What this task involves
Start at the first line of the material below and retype each line through the one containing "R = math.radians", exactly.

+++

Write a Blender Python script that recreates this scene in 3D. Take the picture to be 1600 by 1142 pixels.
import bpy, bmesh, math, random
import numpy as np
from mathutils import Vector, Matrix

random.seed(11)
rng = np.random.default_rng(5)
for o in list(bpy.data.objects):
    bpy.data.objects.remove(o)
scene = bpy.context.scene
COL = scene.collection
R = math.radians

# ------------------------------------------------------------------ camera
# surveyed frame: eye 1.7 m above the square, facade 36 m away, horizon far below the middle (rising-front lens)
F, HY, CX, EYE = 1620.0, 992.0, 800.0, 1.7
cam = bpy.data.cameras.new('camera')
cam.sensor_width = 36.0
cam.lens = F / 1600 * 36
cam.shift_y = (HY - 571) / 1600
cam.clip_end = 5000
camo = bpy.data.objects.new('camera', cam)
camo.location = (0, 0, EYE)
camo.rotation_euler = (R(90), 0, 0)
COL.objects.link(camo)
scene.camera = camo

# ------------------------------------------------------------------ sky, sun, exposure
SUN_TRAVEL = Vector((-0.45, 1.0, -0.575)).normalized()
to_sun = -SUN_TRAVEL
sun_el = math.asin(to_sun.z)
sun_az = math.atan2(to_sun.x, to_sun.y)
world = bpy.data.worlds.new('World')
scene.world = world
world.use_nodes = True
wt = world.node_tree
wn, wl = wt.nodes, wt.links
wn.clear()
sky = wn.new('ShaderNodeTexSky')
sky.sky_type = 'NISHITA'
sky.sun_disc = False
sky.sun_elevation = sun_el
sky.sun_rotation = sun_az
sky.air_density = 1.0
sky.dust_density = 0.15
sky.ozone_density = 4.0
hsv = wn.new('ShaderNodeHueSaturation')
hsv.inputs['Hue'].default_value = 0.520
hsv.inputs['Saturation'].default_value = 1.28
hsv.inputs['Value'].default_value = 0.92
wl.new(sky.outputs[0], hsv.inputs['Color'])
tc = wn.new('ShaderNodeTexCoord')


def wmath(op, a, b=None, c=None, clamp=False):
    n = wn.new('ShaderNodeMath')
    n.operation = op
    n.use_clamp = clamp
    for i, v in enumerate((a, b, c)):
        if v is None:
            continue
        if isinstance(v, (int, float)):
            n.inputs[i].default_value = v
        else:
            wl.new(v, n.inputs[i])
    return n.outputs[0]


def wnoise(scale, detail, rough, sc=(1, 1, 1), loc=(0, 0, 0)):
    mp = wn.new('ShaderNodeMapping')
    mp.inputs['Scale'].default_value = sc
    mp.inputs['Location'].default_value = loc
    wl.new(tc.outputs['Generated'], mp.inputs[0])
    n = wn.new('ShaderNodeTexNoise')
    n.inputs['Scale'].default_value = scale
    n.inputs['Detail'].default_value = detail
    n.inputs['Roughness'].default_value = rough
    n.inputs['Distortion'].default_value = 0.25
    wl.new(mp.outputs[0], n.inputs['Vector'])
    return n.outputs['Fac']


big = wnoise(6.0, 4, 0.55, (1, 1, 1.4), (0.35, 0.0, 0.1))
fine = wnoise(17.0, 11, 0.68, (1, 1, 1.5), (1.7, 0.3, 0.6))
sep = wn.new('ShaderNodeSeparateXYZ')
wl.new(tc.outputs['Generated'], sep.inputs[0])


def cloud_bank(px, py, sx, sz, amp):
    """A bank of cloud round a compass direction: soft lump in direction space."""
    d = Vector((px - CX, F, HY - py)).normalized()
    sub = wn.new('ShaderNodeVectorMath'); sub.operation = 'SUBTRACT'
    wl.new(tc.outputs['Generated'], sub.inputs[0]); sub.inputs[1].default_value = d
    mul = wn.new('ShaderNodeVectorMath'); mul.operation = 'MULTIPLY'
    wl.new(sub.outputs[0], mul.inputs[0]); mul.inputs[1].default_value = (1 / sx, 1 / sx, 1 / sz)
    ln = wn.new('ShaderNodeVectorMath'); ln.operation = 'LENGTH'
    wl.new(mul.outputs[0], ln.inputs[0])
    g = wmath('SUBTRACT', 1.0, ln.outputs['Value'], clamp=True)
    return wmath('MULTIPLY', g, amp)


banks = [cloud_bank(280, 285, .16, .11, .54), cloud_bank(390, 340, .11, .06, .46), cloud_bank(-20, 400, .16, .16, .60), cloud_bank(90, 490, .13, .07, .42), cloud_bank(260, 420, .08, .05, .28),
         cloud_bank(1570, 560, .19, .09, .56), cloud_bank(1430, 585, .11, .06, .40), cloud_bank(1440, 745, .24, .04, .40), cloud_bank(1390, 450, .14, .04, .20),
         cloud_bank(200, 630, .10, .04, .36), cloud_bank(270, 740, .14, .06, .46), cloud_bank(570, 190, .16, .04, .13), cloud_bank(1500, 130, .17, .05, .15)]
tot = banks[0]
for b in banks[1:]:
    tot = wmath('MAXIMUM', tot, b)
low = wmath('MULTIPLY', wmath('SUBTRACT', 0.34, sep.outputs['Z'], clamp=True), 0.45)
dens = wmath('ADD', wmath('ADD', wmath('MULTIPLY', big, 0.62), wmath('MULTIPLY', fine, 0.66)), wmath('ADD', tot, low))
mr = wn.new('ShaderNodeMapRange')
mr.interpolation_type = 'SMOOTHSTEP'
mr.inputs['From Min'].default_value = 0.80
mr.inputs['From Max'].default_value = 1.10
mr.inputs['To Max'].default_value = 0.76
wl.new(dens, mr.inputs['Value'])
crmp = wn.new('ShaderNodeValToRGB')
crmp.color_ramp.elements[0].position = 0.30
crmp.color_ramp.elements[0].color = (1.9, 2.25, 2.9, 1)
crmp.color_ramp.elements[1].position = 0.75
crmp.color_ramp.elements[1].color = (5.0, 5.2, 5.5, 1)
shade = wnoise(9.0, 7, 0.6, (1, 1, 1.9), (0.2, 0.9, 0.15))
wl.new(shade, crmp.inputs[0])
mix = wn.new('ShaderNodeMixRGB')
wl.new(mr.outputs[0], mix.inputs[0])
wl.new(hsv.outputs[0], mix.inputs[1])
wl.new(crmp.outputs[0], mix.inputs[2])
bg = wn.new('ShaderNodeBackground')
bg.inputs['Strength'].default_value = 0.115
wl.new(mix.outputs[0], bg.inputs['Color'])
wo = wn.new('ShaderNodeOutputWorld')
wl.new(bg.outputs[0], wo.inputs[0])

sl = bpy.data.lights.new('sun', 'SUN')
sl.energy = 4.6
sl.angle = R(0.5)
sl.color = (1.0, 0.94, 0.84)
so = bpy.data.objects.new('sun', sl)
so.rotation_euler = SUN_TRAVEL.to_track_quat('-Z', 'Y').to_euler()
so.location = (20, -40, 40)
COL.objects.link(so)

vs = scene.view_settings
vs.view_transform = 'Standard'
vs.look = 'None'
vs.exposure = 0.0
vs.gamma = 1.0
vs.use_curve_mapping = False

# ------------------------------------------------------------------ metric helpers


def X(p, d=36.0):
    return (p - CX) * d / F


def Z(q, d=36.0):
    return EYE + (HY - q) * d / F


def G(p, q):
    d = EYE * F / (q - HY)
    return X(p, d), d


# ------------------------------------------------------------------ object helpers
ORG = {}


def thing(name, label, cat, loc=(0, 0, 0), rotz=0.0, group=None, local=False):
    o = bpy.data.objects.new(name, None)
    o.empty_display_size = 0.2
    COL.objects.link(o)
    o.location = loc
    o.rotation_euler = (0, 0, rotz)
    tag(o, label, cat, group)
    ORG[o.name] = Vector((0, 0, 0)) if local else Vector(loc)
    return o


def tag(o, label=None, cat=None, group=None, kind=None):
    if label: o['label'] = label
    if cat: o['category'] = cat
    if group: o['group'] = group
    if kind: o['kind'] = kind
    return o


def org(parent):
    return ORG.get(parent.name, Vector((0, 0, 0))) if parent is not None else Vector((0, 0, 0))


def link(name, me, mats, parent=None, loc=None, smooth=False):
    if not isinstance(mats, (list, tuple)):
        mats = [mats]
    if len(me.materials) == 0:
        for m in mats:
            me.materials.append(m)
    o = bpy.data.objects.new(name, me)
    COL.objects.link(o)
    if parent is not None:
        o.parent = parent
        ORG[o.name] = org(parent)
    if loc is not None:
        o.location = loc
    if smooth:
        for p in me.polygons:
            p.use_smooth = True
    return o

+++

Response for this exercise
Write a Blender Python script that recreates this scene in 3D. Take the picture to be 1600 by 1142 pixels.
import bpy, bmesh, math, random
import numpy as np
from mathutils import Vector, Matrix

random.seed(11)
rng = np.random.default_rng(5)
for o in list(bpy.data.objects):
    bpy.data.objects.remove(o)
scene = bpy.context.scene
COL = scene.collection
R = math.radians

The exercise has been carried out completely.